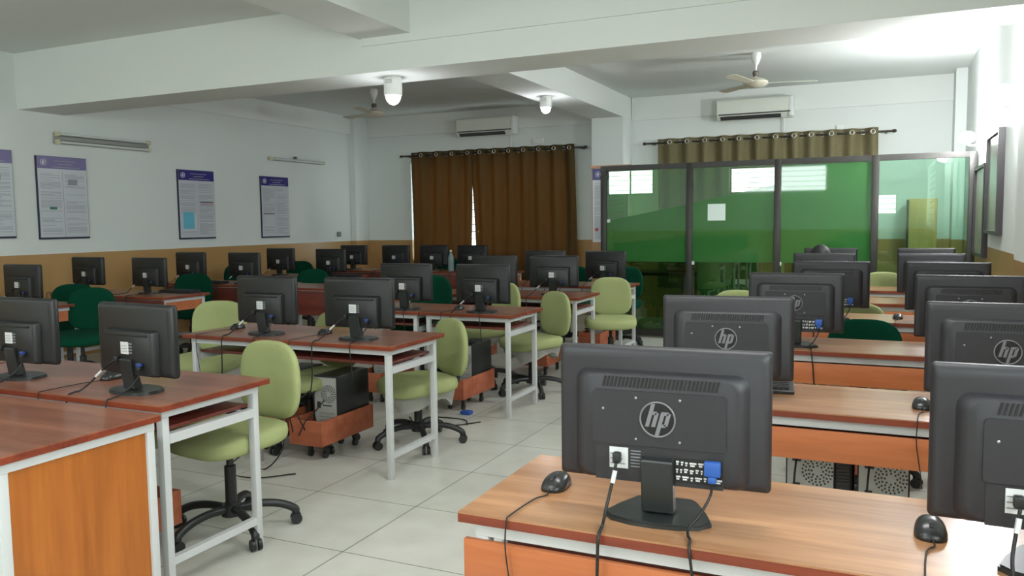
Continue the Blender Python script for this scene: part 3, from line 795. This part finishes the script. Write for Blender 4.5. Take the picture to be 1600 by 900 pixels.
lm(-2.665, 5.32, -5, 'stickered monitor on the third row, before the light green chair back', 5.16)
lm(-3.32, 5.32, 0, 'stickered monitor on the third row, left of the dark green chair', 5.16)
lm(-2.70, 6.81, 6.5, 'stickered monitor in the fourth row, above the pale chair', 6.55)
lm(-3.28, 6.79, 0, 'stickered monitor in the fourth row, left one, mostly hidden', 6.55)
lm(-2.575, 7.93, -9, 'stickered monitor in the last row beside the partition', 7.76)
lm(-3.25, 7.95, 0, 'stickered monitor in the last row, left one before the curtain', 7.76)
GMW = 'monitors on the wall side desks'
for x, y, f, lab in ((-6.62, 4.53, 4.30, 'black monitor before the tan wall at the left picture edge'),
    (-7.45, 5.80, 5.45, 'black monitor before the tan wall, second from the left edge'), (-6.58, 5.80, 5.45, 'black monitor on the desk with orange end panel, right one'),
    (-7.38, 7.10, 6.85, 'black monitor under the cyan poster, left of the dark chair'), (-6.57, 7.10, 6.85, 'black stickered monitor right of the dark chair under the far posters'),
    (-7.20, 8.45, 8.15, 'black stickered monitor below the farthest blue headed poster'), (-6.28, 8.30, 8.15, 'black monitor below the wall socket'),
    (-7.02, 9.82, 9.5, 'black stickered monitor in the far left corner'), (-6.30, 9.82, 9.5, 'small black stickered monitor left of the bright curtain edge'),
    (-5.68, 9.82, 9.5, 'small black stickered monitor in front of the left brown curtain'), (-5.08, 9.82, 9.5, 'small black monitor in front of the bright curtain gap')):
    put_mon('sticker', x, y, 0, lab, GMW, f)

# ------------------------------------------------------------------ mice, keyboards, bottle
def mouse(drop):
    def make():
        r = thing('computer_mouse', '', 'mouse')
        bm = bmesh.new(); superell(bm, .031, .054, .034, .8, .75, 24, 14, warp=lambda p: Vector((p.x * (1 - .12 * (p.y / .054)), p.y, max(0, p.z) * (1 - .25 * (p.y < 0) * (p.y / .054) ** 2))))
        link('body', bm, 'mouse_black', r, smooth=True)
        bm = bmesh.new(); tube(bm, [(-.004, -.028, .026), (.004, -.028, .026)], .009, 12); link('scroll_wheel', bm, 'plastic_black', r)
        d = drop
        cable('cable', [(0, -.052, .008), (.004, -.08, .004), (-.012, -.12, .004), (-.02, d + .015, .004), (-.02, d - .006, -.004), (-.022, d - .009, -.07), (-.008, d - .008, -.17), (-.002, d - .006, -.22)], .0018, parent=r)
        return r
    return make
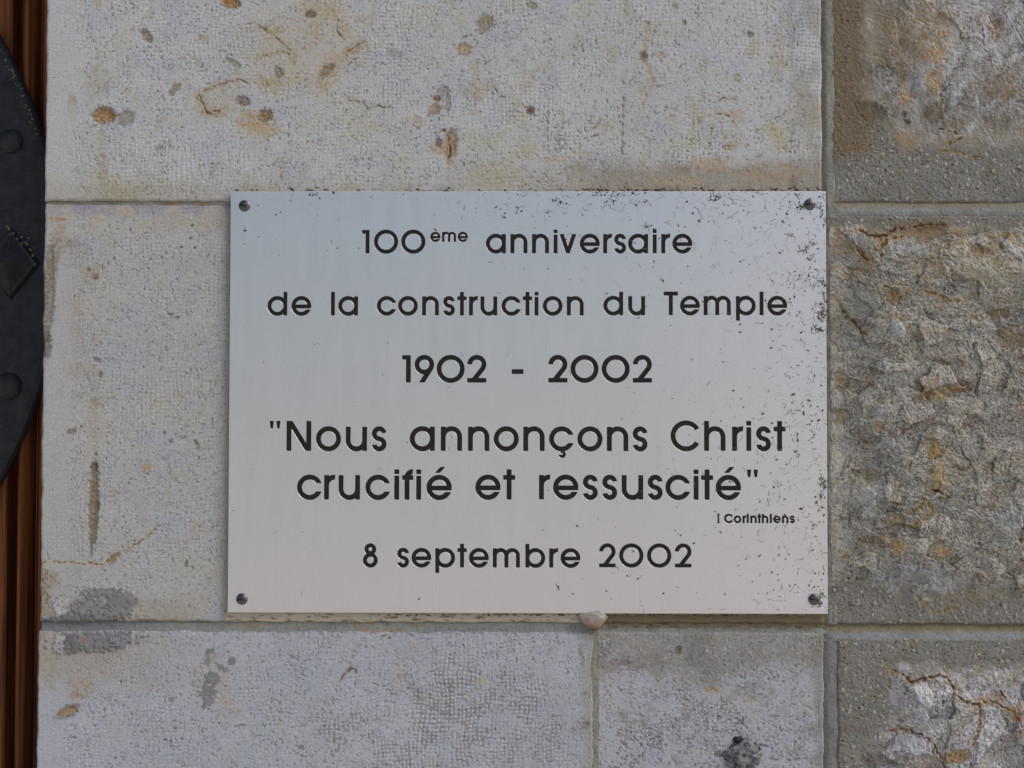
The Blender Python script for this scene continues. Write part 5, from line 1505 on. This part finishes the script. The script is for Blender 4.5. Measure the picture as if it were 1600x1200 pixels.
uD = lambda u: P(u, 600, DD)[0]
ZT, ZB = 1.9, -1.55
def half(u0, u1, d_edge, d_top, n=9):
    return [(u0 + (u1 - u0) * i / n, d_edge - (d_edge - d_top) * math.sin(math.pi * i / n) ** .6) for i in range(n + 1)]
profile_bar("door_board", [(uD(-3700), 78), (uD(8), 78), (uD(11), 80)], ZT, ZB, door, M_WOOD)
profile_bar("back_board", [(uD(-40), 118), (uD(110), 118)], ZT, ZB, door, M_WOOD)
profile_bar("moulding", half(uD(23), uD(48), 90, 74), ZT, ZB, door, M_WOOD)
profile_bar("moulding", half(uD(50), uD(56), 92, 86, 5), ZT, ZB, door, M_WOOD)
profile_bar("frame_strip", [(uD(57), 84), (uD(60), 82), (uD(110), 82)], ZT, ZB, door, M_WOOD)

m, n, b = new_mat("black_painted_iron")
tc = nd(n, "ShaderNodeTexCoord"); nz = nd(n, "ShaderNodeTexNoise"); nz.inputs["Scale"].default_value = 90; nz.inputs["Detail"].default_value = 6; nz.inputs["Roughness"].default_value = .7
n.links.new(tc.outputs["Object"], nz.inputs["Vector"])
cr = nd(n, "ShaderNodeValToRGB"); cr.color_ramp.elements[0].position = .35; cr.color_ramp.elements[0].color = (*lin(24, 26, 30), 1); cr.color_ramp.elements[1].position = .7; cr.color_ramp.elements[1].color = (*lin(50, 52, 56), 1)
n.links.new(nz.outputs[0], cr.inputs[0]); n.links.new(cr.outputs[0], b.inputs["Base Color"])
b.inputs["Roughness"].default_value = .55; b.inputs["Specular IOR Level"].default_value = .3
bp = nd(n, "ShaderNodeBump"); bp.inputs["Strength"].default_value = .3; bp.inputs["Distance"].default_value = .0006
n.links.new(nz.outputs[0], bp.inputs["Height"]); n.links.new(bp.outputs[0], b.inputs["Normal"])
M_IRON = m
m, n, b = new_mat("pale_scale")
b.inputs["Base Color"].default_value = (*lin(118, 116, 92), 1); b.inputs["Roughness"].default_value = 1
M_SCALE = m

IDP = .066
icu, icv = P(-600, 411, IDP); Rdisc = math.hypot(P(62, 200, IDP)[0] - icu, P(62, 200, IDP)[1] - icv) * S
bm = bmesh.new(); seg = 220
prof = [(Rdisc, .010), (Rdisc, .004), (Rdisc - .002, .0012), (Rdisc - .006, 0), (Rdisc - .03, -.0002)]
rows = [[bm.verts.new((r * math.cos(2 * math.pi * i / seg), y, r * math.sin(2 * math.pi * i / seg))) for i in range(seg)] for r, y in prof]
for a, c in zip(rows, rows[1:]):
    for i in range(seg): bm.faces.new((a[i], a[(i + 1) % seg], c[(i + 1) % seg], c[i]))
bm.faces.new(rows[-1]); bm.faces.new(rows[0][::-1])
me = bm_mesh("iron_disc", bm, M_IRON)
disc = link("iron_disc", me, door, ((icu - 800) * S, IDP, (600 - icv) * S))


def dome(name, u, v, r, hgt, parent):
    U, V = P(u, v, IDP)
    bm = bmesh.new(); sg, rn = 28, 7; rows = []
    for k in range(rn):
        a = math.pi / 2 * k / rn
        rows.append([bm.verts.new((r * S * math.cos(a) * math.cos(2 * math.pi * i / sg) * (1 + .04 * math.sin(3 * i)), -hgt * math.sin(a), r * S * math.cos(a) * math.sin(2 * math.pi * i / sg))) for i in range(sg)])
    tip = bm.verts.new((0, -hgt, 0))
    for a, c in zip(rows, rows[1:]):
        for i in range(sg): bm.faces.new((a[i], a[(i + 1) % sg], c[(i + 1) % sg], c[i]))
    for i in range(sg): bm.faces.new((rows[-1][i], rows[-1][(i + 1) % sg], tip))
    return link(name, bm_mesh(name, bm, M_IRON, True), parent, ((U - 800) * S, IDP + .0003, (600 - V) * S))


dome("rivet", 17, 221, 21, .0055, disc)
dome("rivet", 13, 604, 23, .006, disc)
# pyramid stud with a bevelled collar
U0, V0 = P(18, 412, IDP)
bm = bmesh.new()
for hw, hh_, y0, y1, k in ((50, 62, 0, -.004, .86), (38, 50, -.0035, -.013, .06)):
    a = [bm.verts.new((x * hw * S, y0, z * hh_ * S)) for x, z in ((0, 1), (1, 0), (0, -1), (-1, 0))]
    c = [bm.verts.new((x * hw * S * k, y1, z * hh_ * S * k)) for x, z in ((0, 1), (1, 0), (0, -1), (-1, 0))]
    for i in range(4): bm.faces.new((a[i], a[(i + 1) % 4], c[(i + 1) % 4], c[i]))
    bm.faces.new(c)
link("pyramid_stud", bm_mesh("pyramid_stud", bm, M_IRON), disc, ((U0 - 800) * S, IDP, (600 - V0) * S))
SB = Bits()
for _ in range(46):
    v = rd.choice((rd.uniform(70, 235), rd.uniform(90, 215)))
    U, V = P(0, v, IDP); dz = (600 - V) * S - (600 - icv) * S
    xx = math.sqrt(max(0, (Rdisc - .003) ** 2 - dz * dz)) + (icu - 800) * S
    SB.speck(xx - abs(rd.gauss(0, .0022)), (600 - V) * S, rd.uniform(.5, 1.6) * S, -.0002, rd.uniform(1, 2), rd.random() * 3)
for _ in range(26):
    u, v = rd.uniform(14, 60), 0
    v = 352 + (u - 14) * 1.1 + rd.gauss(0, 9)
    U, V = P(u, v, IDP); SB.speck((U - 800) * S, (600 - V) * S, rd.uniform(.6, 2.2) * S, -.0062, 1.3, rd.random() * 3)
sbo = SB.build("rust_scale", M_SCALE, disc, (0, IDP, 0), kind="stuff")

# ------------------------------------------------------------------ unseen ground in front of the wall, added to bounce light
m, n, b = new_mat("pale_bounce_ground")
tc = nd(n, "ShaderNodeTexCoord"); nz = nd(n, "ShaderNodeTexNoise"); nz.inputs["Scale"].default_value = 3; nz.inputs["Detail"].default_value = 8
n.links.new(tc.outputs["Object"], nz.inputs["Vector"])
cr = nd(n, "ShaderNodeValToRGB"); cr.color_ramp.elements[0].color = (.48, .44, .39, 1); cr.color_ramp.elements[1].color = (.64, .59, .53, 1)
n.links.new(nz.outputs[0], cr.inputs[0]); n.links.new(cr.outputs[0], b.inputs["Base Color"]); b.inputs["Roughness"].default_value = .95
bm = bmesh.new()
bmesh.ops.create_grid(bm, x_segments=8, y_segments=8, size=300)
me = bm_mesh("ground", bm, m)
g = link("ground", me, None, (0, 0, -1.55), None, "structure")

:::

Work to do
Extract, word for word, each line from the top of the data down to and including the line with "put_mon('sticker', x, y, 0, lab, GMW, f)"; skip the pictures.

The response
Continue the Blender Python script for this scene: part 3, from line 795. This part finishes the script. Write for Blender 4.5. Take the picture to be 1600 by 900 pixels.
lm(-2.665, 5.32, -5, 'stickered monitor on the third row, before the light green chair back', 5.16)
lm(-3.32, 5.32, 0, 'stickered monitor on the third row, left of the dark green chair', 5.16)
lm(-2.70, 6.81, 6.5, 'stickered monitor in the fourth row, above the pale chair', 6.55)
lm(-3.28, 6.79, 0, 'stickered monitor in the fourth row, left one, mostly hidden', 6.55)
lm(-2.575, 7.93, -9, 'stickered monitor in the last row beside the partition', 7.76)
lm(-3.25, 7.95, 0, 'stickered monitor in the last row, left one before the curtain', 7.76)
GMW = 'monitors on the wall side desks'
for x, y, f, lab in ((-6.62, 4.53, 4.30, 'black monitor before the tan wall at the left picture edge'),
    (-7.45, 5.80, 5.45, 'black monitor before the tan wall, second from the left edge'), (-6.58, 5.80, 5.45, 'black monitor on the desk with orange end panel, right one'),
    (-7.38, 7.10, 6.85, 'black monitor under the cyan poster, left of the dark chair'), (-6.57, 7.10, 6.85, 'black stickered monitor right of the dark chair under the far posters'),
    (-7.20, 8.45, 8.15, 'black stickered monitor below the farthest blue headed poster'), (-6.28, 8.30, 8.15, 'black monitor below the wall socket'),
    (-7.02, 9.82, 9.5, 'black stickered monitor in the far left corner'), (-6.30, 9.82, 9.5, 'small black stickered monitor left of the bright curtain edge'),
    (-5.68, 9.82, 9.5, 'small black stickered monitor in front of the left brown curtain'), (-5.08, 9.82, 9.5, 'small black monitor in front of the bright curtain gap')):
    put_mon('sticker', x, y, 0, lab, GMW, f)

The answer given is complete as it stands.